TASK TO COMPLETE:
Within the material below, find each line bearing the word "scene" and present it.
[BEGIN DATA EXTRACT]
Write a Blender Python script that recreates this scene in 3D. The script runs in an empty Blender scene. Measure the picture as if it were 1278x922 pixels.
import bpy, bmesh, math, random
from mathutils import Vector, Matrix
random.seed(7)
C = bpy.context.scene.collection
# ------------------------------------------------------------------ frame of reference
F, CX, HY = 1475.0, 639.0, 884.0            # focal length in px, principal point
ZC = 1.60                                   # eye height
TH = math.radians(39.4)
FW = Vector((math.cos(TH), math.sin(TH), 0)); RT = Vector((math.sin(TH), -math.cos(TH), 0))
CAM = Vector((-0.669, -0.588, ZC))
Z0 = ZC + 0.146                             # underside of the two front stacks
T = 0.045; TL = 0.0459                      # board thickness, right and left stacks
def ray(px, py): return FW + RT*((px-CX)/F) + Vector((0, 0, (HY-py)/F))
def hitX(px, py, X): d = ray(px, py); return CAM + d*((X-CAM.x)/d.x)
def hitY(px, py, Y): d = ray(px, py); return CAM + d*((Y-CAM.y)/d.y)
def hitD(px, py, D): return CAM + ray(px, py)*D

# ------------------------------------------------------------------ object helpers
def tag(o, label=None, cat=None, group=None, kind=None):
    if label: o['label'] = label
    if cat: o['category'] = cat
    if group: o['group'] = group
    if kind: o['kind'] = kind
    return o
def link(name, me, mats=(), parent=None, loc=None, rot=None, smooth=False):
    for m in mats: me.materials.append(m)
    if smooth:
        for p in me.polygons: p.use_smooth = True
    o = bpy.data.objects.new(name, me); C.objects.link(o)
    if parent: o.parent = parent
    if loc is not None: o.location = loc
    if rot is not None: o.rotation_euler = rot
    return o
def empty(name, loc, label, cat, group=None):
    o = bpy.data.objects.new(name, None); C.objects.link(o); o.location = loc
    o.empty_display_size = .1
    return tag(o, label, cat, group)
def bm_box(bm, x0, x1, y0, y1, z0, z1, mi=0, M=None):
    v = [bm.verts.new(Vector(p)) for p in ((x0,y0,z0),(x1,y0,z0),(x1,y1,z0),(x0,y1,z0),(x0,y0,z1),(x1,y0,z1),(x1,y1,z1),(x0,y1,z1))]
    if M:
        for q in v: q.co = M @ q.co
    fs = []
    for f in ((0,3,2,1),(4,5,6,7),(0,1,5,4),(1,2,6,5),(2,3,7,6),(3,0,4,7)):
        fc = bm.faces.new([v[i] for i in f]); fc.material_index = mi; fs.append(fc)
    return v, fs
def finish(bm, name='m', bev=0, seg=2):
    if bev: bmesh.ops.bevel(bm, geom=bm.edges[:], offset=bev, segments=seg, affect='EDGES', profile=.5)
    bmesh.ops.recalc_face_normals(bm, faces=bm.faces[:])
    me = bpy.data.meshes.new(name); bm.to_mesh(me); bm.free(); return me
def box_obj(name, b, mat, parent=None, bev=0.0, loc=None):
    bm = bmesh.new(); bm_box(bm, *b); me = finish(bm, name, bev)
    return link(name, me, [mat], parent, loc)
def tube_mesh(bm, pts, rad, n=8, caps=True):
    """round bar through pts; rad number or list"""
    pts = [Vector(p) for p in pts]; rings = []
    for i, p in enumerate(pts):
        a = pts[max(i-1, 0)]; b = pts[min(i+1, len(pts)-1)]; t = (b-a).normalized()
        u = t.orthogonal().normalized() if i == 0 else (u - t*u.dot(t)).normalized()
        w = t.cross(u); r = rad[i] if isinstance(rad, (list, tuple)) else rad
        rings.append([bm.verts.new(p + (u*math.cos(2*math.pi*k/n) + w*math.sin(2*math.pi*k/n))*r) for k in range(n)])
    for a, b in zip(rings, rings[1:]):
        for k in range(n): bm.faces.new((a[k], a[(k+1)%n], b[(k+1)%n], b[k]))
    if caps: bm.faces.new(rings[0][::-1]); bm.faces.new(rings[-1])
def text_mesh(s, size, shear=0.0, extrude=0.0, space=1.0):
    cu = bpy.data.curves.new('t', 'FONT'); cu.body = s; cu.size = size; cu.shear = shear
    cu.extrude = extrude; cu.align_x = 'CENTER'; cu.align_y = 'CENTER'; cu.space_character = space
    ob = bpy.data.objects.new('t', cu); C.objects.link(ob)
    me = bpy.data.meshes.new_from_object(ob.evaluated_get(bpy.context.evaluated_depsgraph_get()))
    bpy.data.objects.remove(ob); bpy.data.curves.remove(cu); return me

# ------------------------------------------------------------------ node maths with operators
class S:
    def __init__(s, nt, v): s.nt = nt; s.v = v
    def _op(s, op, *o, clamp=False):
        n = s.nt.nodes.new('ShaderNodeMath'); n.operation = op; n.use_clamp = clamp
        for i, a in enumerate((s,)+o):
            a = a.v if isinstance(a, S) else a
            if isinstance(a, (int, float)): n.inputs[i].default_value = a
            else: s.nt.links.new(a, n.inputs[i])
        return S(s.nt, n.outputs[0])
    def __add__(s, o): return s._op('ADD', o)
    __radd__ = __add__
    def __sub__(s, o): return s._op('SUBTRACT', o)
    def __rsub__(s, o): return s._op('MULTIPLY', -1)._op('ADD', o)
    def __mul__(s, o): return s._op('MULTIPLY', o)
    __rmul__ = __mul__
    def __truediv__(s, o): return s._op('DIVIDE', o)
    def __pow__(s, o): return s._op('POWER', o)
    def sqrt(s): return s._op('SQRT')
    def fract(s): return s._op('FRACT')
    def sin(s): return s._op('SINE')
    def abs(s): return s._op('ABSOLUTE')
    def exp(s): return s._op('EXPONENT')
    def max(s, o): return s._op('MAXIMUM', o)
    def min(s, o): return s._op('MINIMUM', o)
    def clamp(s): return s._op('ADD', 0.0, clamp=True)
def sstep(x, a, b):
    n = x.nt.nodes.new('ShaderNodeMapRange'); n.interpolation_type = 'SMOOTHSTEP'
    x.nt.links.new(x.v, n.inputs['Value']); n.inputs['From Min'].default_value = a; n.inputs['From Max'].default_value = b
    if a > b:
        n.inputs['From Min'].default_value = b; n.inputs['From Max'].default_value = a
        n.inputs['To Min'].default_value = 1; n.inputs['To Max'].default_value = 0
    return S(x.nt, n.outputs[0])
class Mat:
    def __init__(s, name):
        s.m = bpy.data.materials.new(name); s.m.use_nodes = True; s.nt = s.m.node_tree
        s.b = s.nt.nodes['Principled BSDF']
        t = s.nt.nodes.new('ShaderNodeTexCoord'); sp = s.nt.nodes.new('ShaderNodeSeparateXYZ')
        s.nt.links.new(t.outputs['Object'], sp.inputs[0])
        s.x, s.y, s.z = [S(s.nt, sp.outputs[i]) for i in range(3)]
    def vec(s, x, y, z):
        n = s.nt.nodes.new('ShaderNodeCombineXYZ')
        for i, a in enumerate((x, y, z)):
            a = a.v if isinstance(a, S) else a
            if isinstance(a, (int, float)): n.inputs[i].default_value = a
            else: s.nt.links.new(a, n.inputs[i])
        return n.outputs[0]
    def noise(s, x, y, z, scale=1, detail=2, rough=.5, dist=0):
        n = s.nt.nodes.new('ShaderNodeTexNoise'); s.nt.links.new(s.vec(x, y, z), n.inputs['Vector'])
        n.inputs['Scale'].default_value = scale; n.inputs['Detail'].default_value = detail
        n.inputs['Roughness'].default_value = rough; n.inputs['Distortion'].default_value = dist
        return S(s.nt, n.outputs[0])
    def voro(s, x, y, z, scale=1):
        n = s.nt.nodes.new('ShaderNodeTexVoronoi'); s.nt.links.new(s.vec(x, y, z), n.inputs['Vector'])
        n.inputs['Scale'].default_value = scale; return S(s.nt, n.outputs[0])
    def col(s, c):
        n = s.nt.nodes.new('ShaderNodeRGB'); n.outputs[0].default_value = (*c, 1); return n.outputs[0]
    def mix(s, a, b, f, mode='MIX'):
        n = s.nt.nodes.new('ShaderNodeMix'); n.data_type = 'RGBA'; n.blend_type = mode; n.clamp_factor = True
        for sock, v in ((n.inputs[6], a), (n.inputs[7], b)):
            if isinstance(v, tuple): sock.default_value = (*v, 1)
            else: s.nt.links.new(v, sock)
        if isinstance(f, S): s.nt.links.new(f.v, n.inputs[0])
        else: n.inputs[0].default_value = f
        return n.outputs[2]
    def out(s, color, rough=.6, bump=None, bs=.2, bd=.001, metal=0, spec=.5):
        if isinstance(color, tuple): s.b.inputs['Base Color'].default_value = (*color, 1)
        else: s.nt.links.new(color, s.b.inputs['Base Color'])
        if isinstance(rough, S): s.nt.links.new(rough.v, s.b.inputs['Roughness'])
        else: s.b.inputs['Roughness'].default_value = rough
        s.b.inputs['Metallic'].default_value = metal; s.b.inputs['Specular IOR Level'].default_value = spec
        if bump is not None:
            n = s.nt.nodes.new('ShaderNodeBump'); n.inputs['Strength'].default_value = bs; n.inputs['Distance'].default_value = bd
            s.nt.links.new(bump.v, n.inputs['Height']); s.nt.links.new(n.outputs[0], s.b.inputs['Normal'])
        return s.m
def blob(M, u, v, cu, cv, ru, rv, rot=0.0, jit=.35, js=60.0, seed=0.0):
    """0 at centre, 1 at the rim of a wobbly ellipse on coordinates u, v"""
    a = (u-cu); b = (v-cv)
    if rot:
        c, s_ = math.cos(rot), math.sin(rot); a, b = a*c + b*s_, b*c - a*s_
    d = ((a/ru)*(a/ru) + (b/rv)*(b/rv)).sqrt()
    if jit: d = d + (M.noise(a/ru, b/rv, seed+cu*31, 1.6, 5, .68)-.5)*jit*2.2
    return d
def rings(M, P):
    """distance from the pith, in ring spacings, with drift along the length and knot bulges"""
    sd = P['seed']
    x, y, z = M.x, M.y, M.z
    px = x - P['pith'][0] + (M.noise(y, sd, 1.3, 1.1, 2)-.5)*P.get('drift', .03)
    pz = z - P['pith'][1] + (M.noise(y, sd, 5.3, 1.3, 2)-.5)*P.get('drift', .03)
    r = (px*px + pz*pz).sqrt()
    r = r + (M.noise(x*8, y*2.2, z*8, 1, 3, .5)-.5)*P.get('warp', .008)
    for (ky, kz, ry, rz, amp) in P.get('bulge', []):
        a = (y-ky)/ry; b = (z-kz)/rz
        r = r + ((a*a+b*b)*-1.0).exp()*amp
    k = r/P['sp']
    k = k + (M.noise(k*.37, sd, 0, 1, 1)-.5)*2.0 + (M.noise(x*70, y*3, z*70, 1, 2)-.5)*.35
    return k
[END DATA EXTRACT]
WORKED ANSWER:
Write a Blender Python script that recreates this scene in 3D. The script runs in an empty Blender scene. Measure the picture as if it were 1278x922 pixels.
C = bpy.context.scene.collection